▶ _TASK DIRECTIONS_: Only the lines from the top of the listing below to the line that has "from mathutils.bvhtree import BVHTree" should be echoed, with both ends kept and pictures left out.
____
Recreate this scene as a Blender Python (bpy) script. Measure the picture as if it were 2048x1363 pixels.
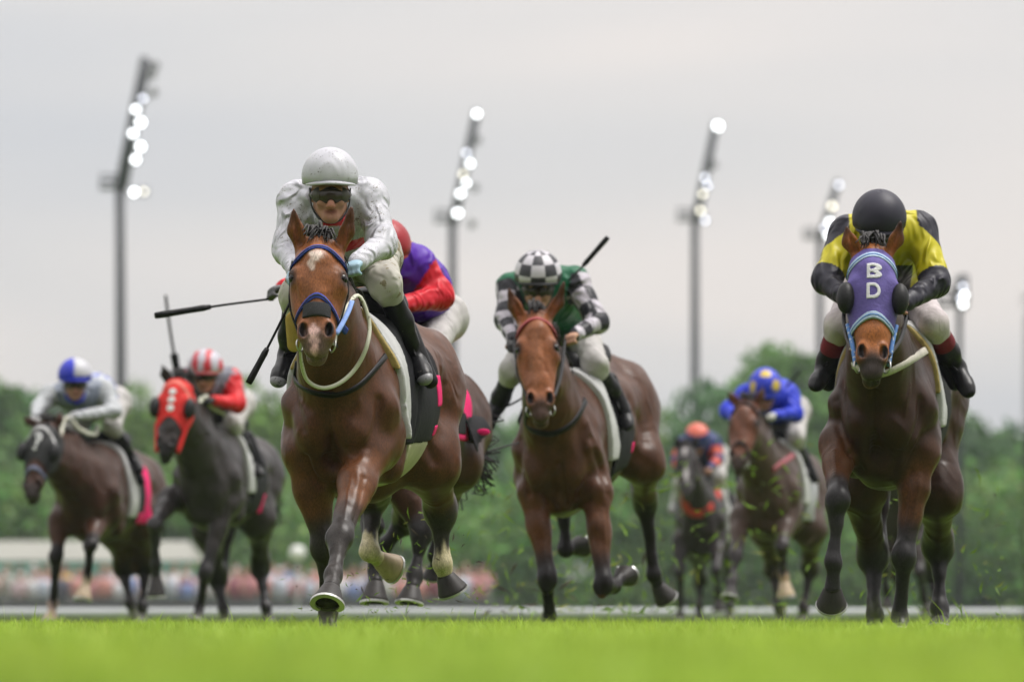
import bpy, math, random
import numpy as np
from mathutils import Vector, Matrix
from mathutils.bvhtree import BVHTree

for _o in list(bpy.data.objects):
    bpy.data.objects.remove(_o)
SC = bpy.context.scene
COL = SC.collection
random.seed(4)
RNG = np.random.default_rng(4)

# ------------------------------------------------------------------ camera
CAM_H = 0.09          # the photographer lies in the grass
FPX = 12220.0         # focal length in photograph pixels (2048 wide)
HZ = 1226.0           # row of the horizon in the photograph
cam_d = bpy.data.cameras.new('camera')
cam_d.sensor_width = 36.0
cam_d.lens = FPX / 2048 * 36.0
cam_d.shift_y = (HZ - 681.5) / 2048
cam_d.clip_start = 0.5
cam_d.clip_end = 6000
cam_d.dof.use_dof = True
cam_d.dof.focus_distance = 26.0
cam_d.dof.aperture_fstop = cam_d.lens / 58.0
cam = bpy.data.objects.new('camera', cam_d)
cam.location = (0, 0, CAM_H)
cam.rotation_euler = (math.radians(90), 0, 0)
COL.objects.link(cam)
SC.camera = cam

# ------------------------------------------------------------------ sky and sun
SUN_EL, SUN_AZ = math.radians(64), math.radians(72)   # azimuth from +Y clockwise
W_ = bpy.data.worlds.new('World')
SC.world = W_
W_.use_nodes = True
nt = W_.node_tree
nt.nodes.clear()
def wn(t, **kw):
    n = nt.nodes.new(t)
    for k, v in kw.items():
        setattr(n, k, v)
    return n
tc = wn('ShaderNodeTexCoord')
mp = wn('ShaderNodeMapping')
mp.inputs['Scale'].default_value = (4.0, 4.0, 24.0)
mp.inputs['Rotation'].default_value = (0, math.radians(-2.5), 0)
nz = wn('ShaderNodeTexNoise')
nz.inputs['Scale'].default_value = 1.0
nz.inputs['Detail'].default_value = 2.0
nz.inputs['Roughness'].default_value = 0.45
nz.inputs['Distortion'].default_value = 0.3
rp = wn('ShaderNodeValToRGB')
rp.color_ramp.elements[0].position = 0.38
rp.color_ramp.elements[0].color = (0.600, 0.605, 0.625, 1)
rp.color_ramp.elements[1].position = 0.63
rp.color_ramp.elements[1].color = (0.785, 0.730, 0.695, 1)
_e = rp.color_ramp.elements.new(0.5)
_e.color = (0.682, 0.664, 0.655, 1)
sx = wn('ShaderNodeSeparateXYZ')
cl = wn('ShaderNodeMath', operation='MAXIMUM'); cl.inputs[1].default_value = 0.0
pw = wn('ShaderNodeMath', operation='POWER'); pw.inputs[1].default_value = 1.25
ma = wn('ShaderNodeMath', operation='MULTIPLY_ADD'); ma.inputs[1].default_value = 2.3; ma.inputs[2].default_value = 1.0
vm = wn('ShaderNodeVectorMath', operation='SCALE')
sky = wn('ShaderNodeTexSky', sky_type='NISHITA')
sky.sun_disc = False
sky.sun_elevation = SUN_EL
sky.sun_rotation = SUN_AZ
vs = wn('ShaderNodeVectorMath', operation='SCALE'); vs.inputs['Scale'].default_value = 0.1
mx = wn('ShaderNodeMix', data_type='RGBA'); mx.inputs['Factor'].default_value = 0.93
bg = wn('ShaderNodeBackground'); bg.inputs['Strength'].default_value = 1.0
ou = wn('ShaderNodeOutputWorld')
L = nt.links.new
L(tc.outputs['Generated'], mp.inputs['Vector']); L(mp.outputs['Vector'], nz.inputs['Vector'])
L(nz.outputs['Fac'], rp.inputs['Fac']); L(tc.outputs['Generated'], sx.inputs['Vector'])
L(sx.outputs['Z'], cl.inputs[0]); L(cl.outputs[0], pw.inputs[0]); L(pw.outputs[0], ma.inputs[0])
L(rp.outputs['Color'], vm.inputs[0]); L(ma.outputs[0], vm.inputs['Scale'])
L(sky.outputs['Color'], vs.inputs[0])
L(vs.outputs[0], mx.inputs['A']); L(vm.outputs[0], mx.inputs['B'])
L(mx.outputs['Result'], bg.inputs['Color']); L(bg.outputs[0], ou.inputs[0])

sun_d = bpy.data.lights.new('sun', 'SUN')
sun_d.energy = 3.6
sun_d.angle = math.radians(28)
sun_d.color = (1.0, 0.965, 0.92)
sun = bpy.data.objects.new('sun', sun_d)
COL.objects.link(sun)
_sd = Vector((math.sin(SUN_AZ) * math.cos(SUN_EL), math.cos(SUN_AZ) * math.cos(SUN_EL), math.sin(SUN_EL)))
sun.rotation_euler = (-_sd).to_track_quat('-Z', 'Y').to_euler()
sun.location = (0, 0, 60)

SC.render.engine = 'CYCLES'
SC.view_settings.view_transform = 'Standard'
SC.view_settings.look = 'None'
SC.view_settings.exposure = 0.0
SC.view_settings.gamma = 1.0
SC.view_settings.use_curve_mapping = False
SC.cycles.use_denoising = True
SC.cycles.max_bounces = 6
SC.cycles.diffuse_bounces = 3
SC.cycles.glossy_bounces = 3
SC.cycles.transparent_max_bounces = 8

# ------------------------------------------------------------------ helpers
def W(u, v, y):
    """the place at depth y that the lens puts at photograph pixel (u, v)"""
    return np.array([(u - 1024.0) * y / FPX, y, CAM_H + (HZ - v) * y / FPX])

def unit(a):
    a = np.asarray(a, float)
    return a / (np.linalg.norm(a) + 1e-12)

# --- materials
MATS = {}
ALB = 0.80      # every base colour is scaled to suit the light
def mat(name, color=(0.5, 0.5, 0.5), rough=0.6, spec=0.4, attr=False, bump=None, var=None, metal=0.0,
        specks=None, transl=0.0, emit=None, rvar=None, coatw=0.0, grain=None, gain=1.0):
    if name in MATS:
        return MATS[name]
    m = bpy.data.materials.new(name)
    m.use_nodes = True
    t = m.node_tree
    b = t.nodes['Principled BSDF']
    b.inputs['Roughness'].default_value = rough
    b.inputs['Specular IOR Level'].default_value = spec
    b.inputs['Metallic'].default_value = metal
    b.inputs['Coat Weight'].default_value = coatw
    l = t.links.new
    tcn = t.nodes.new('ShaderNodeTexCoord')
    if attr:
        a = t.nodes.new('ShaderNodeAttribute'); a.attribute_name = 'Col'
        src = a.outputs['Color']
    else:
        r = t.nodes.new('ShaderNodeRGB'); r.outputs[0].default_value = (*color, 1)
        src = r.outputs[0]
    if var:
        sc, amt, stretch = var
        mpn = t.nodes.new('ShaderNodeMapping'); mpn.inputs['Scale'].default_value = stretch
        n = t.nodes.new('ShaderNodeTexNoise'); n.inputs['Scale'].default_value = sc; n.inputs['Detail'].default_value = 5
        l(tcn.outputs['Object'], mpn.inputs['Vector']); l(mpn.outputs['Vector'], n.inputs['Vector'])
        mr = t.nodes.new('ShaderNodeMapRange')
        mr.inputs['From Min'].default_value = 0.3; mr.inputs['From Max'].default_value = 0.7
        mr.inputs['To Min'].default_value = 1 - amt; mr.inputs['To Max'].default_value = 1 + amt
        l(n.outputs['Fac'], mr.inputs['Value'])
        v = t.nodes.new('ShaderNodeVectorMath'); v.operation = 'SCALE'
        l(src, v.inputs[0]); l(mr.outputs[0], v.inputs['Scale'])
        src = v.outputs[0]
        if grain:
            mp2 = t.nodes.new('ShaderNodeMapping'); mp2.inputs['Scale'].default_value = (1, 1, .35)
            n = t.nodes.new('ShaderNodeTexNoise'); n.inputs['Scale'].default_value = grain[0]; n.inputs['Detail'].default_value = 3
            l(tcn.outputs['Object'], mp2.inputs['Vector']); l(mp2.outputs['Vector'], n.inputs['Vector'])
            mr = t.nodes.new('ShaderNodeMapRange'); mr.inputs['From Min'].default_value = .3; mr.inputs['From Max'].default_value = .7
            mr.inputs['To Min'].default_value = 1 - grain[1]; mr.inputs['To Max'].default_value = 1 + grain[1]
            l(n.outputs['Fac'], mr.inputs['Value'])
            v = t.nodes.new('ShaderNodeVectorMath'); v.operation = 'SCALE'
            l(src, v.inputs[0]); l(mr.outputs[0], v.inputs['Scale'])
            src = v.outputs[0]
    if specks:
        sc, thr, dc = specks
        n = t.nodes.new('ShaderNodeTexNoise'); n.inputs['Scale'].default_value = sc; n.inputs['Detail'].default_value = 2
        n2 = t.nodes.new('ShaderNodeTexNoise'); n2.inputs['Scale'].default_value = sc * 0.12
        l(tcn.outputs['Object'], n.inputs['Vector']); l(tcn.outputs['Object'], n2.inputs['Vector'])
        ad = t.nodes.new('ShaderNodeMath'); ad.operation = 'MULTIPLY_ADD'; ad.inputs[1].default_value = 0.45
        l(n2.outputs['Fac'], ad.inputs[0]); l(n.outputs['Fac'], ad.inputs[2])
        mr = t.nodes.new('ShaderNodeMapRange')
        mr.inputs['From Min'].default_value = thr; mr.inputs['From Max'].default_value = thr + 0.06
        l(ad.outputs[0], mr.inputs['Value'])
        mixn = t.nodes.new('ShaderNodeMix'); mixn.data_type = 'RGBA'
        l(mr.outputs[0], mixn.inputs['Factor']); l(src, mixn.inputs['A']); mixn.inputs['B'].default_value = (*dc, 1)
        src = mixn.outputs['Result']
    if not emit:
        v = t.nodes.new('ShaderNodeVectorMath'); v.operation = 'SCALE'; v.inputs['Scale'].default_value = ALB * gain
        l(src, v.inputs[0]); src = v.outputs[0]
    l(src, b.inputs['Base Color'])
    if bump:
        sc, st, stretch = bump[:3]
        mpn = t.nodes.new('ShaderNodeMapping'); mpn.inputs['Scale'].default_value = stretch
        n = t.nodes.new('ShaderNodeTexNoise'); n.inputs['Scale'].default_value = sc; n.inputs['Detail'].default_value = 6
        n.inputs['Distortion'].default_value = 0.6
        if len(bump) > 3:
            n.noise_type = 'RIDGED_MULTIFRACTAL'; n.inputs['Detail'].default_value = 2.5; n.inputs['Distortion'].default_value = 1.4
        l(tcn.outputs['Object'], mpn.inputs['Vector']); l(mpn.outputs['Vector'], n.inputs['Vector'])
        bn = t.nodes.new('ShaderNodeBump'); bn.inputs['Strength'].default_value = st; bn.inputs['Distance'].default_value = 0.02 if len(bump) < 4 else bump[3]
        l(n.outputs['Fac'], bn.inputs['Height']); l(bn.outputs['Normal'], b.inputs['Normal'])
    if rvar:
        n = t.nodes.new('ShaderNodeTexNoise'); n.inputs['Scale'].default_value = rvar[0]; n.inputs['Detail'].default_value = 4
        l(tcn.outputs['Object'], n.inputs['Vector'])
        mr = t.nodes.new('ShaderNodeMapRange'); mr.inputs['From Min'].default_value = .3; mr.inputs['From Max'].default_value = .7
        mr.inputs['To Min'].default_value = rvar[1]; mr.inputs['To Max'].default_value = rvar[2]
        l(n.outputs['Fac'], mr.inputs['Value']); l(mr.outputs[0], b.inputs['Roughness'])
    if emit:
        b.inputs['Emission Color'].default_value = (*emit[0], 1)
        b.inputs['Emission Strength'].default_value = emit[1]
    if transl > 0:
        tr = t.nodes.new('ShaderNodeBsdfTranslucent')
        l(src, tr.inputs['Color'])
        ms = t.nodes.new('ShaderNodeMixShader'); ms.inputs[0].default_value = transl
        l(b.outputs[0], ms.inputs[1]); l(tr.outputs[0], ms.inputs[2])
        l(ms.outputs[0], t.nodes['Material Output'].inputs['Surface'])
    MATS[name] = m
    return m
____
▶ _THE REPLY_:
Recreate this scene as a Blender Python (bpy) script. Measure the picture as if it were 2048x1363 pixels.
import bpy, math, random
import numpy as np
from mathutils import Vector, Matrix
from mathutils.bvhtree import BVHTree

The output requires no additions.